Александр Львович Казем-Бек (1902-1977) родился в Казани в семье предводителя дворянства Спасского уезда Казанской губернии Л.А. Казем-Бека, внука крупного ученого-востоковеда А.К. Казем-Бека.

В 16-17-летнем возрасте он принял участие в Белом движении. В феврале 1920 года вместе с семьей был вынужден уйти в эмиграцию. Через Константинополь и Салоники попал в Белград. Оттуда в 1923 году переехал в Мюнхен, где поступил в университет.

С 1923 года – идеолог и лидер созданного в Мюнхене Союза «Молодая Россия» (с 1925 года – партия «Союз младороссов»), получившего покровительство Императора в изгнании Кирилла Владимировича.
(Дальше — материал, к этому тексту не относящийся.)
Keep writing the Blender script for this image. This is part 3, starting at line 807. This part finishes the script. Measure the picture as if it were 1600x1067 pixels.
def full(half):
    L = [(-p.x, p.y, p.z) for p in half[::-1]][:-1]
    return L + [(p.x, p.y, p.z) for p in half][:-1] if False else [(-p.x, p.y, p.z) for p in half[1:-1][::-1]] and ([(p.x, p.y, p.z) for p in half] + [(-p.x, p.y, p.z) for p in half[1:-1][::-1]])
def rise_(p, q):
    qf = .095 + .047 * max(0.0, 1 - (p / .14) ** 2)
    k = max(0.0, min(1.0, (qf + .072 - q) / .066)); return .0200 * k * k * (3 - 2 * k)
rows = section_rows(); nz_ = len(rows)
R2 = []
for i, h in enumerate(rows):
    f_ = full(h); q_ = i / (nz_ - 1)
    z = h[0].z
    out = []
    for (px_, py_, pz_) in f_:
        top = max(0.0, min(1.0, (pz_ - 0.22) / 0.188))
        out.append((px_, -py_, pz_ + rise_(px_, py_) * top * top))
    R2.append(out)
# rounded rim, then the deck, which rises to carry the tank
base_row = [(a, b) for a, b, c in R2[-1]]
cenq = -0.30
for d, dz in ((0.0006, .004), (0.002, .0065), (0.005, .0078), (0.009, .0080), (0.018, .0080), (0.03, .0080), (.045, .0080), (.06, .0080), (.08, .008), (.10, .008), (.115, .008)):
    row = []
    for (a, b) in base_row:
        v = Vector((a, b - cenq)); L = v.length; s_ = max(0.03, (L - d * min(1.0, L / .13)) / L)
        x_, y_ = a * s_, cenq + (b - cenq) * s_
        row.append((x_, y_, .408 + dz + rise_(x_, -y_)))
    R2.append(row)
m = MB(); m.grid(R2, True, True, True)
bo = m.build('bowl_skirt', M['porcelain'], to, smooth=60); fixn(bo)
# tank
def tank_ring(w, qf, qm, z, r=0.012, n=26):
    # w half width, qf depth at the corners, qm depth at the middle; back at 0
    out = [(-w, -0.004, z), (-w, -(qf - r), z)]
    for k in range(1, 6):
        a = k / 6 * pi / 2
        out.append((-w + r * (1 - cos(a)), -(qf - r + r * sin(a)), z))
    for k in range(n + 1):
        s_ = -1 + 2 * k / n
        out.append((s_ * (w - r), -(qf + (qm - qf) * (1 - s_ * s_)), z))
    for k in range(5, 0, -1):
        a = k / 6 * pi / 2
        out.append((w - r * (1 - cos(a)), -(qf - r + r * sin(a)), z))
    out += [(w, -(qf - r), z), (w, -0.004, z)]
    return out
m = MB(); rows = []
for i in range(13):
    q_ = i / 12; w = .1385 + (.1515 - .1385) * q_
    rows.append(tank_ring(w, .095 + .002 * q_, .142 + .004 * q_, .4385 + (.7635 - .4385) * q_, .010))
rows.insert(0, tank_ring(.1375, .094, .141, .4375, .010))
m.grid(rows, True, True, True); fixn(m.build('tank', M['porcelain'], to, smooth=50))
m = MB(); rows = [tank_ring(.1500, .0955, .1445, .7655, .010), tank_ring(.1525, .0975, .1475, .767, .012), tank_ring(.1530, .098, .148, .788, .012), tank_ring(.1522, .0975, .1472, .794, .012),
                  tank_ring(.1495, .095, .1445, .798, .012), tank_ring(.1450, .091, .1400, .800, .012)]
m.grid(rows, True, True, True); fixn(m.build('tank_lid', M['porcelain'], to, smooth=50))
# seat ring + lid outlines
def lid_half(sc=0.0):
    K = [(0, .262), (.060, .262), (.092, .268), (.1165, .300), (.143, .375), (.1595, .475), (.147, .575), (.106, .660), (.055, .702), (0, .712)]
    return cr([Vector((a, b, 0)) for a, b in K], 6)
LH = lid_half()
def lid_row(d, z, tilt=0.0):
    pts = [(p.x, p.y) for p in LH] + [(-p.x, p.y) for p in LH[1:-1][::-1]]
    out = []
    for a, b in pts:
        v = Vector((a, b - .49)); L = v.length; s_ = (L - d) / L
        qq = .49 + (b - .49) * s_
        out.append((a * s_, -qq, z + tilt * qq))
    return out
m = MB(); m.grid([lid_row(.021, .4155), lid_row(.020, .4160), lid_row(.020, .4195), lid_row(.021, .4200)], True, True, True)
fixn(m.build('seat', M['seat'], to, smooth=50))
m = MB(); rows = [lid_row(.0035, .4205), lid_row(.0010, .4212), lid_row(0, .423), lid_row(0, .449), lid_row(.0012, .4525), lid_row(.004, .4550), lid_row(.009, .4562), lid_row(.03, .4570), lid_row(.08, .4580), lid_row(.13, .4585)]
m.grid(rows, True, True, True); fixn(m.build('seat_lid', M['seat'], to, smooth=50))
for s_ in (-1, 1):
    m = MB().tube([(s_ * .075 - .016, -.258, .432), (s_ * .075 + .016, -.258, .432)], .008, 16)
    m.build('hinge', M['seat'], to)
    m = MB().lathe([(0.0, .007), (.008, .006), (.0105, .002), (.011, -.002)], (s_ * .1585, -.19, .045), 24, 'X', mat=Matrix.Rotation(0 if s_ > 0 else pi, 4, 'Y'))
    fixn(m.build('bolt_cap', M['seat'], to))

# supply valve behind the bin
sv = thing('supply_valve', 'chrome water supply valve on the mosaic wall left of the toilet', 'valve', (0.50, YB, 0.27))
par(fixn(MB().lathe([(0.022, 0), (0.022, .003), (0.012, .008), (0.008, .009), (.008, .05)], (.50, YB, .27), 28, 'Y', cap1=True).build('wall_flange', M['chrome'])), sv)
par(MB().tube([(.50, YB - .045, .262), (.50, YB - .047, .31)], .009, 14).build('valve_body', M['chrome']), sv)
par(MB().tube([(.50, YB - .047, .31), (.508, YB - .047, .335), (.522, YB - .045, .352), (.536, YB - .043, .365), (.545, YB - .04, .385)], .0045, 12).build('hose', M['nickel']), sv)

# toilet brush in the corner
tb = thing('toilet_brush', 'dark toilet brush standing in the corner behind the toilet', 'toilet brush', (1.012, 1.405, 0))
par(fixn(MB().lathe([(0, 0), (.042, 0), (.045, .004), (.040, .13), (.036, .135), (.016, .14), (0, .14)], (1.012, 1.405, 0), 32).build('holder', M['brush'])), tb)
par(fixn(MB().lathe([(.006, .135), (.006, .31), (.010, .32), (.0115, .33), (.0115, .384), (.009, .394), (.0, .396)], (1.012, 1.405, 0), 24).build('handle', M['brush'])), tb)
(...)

Идеология организации отличалась эклектизмом, включала в себе черты монархизма и православного русского национализма в сочетании с симпатиями к корпоративизму, евразийству, итальянскому фашизму, «здоровым элементам советского строительства» и иным тоталитарным социальным идеологиям.

После смерти Императора Кирилла (1938 год) и отказа его преемника Великого Князя Владимира Кирилловича от поддержки младороссов, партия быстро деградировала, окончательно перейдя на советофильские позиции. Новый удар по ней нанесла II Мировая война. В 1942 году А. Казем-Бек, бежавший в США, официально распустил партию.

В США он сотрудничал с просоветской русскоязычной газетой «Новая Заря» (Сан-Франциско), руководил книжным отделом в программе помощи советским военнопленным, осуществлявшейся YMCA. С 1944 года преподавал русский язык в Йельском университете. Принадлежал к Московской Патриархии, опубликовал ряд статей в журнале «Единая Церковь» (официальном органе Патриаршего экзархата в Америке).

В 1954 году обратился к правительству СССР с просьбой о предоставлении советского гражданства, которая была удовлетворена в 1957 году. В отличие о многих (в частности, от отца, вернувшегося в СССР в 1947 году, тут же осужденного за антисоветскую деятельность, сосланного в Казахстан и в 1952 году умершего там от голода), репрессирован не был. Поселился в Москве. В 1962 году был назначен старшим консультантом Отдела внешних церковных сношений Московского Патриархата; был членом редколлегии «ЖМП».